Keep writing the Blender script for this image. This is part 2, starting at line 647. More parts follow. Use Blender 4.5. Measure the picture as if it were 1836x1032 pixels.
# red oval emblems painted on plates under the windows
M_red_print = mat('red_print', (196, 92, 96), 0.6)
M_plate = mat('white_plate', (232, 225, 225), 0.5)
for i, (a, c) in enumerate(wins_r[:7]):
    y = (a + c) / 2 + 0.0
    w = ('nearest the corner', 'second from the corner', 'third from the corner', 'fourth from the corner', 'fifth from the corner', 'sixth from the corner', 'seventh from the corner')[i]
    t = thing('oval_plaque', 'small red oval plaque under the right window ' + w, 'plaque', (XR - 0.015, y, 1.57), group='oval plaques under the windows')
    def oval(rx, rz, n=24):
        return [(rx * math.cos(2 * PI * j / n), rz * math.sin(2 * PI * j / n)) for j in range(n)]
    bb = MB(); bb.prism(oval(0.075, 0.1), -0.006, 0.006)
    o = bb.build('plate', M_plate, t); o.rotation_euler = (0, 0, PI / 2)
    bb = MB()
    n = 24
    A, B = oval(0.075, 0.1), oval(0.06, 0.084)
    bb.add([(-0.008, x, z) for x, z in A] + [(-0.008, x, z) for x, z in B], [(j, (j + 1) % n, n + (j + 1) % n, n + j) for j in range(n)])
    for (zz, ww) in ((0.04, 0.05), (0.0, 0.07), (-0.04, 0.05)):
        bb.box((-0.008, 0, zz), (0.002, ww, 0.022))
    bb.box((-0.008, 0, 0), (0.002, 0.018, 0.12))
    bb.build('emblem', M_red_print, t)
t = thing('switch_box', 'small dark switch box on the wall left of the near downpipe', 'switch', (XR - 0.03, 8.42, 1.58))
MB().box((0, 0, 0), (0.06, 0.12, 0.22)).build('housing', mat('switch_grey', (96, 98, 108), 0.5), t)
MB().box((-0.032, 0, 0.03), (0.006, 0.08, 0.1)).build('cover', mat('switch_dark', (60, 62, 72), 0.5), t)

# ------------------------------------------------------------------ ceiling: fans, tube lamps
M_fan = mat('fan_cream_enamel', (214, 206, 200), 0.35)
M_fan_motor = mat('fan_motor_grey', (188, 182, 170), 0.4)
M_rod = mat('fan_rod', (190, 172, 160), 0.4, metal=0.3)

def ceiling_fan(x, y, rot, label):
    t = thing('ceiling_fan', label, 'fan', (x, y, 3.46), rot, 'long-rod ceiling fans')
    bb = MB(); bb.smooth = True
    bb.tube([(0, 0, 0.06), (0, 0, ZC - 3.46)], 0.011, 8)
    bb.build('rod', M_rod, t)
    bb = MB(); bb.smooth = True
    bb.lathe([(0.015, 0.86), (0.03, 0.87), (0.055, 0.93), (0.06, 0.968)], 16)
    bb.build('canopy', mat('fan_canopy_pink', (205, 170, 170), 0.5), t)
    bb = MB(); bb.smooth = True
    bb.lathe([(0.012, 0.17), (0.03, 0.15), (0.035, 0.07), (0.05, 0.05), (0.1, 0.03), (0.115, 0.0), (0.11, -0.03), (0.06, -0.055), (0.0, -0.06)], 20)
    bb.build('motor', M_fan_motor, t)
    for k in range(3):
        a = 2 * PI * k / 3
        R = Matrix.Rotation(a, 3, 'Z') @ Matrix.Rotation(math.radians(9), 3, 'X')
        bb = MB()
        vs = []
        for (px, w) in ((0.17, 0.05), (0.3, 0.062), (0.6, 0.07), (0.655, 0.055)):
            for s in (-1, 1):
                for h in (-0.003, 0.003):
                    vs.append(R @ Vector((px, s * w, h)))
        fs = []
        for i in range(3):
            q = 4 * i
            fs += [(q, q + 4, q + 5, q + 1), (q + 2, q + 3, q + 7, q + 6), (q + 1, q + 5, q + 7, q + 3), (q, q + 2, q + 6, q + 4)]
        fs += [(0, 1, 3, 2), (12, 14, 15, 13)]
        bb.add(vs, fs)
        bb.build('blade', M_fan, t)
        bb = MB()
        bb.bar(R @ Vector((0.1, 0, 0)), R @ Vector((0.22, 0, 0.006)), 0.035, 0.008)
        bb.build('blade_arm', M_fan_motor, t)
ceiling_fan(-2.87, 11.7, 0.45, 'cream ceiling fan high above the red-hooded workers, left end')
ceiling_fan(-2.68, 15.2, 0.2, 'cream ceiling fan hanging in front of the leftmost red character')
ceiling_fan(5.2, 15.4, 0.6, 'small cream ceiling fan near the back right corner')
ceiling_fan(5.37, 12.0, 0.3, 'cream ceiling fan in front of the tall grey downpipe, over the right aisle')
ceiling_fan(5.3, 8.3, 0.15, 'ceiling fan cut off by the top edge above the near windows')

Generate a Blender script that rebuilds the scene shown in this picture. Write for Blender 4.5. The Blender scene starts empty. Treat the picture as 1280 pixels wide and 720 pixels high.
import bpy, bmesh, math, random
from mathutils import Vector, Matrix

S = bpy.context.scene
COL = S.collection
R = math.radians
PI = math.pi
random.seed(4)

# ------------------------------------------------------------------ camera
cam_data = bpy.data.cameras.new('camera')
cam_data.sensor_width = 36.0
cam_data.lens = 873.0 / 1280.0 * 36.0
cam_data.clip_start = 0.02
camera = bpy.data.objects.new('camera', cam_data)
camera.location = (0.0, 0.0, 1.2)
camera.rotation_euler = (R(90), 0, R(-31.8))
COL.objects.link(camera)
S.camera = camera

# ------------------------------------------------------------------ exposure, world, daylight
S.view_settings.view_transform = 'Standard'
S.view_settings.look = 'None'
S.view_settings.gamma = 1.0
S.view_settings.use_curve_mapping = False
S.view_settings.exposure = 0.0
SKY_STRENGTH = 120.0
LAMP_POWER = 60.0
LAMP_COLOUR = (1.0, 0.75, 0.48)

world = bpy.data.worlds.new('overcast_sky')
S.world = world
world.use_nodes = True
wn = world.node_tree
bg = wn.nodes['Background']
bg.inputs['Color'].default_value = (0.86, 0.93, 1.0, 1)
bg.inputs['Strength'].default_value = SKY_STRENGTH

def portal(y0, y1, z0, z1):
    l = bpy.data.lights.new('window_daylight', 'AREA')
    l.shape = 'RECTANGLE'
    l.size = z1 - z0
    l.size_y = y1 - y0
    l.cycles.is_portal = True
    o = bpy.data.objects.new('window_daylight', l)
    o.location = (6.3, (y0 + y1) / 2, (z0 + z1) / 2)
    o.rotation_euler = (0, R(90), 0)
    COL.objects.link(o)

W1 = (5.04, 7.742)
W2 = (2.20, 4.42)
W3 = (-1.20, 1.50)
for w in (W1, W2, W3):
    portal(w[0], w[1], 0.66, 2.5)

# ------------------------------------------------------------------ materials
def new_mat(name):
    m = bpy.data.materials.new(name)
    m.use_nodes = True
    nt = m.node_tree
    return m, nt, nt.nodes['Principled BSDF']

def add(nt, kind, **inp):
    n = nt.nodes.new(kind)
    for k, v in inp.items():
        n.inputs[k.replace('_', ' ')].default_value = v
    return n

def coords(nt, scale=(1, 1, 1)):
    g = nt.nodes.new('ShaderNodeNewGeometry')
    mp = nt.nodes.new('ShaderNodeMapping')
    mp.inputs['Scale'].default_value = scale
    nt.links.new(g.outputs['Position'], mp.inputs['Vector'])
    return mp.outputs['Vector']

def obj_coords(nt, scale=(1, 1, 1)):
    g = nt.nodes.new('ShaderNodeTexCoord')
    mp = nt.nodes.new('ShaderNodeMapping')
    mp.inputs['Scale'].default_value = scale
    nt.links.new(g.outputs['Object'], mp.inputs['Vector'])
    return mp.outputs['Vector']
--
### Task brief
Search the preceding listing for the word "script" and pull out every line that holds it.

### Task result
Keep writing the Blender script for this image. This is part 2, starting at line 647. More parts follow. Use Blender 4.5. Measure the picture as if it were 1836x1032 pixels.
Generate a Blender script that rebuilds the scene shown in this picture. Write for Blender 4.5. The Blender scene starts empty. Treat the picture as 1280 pixels wide and 720 pixels high.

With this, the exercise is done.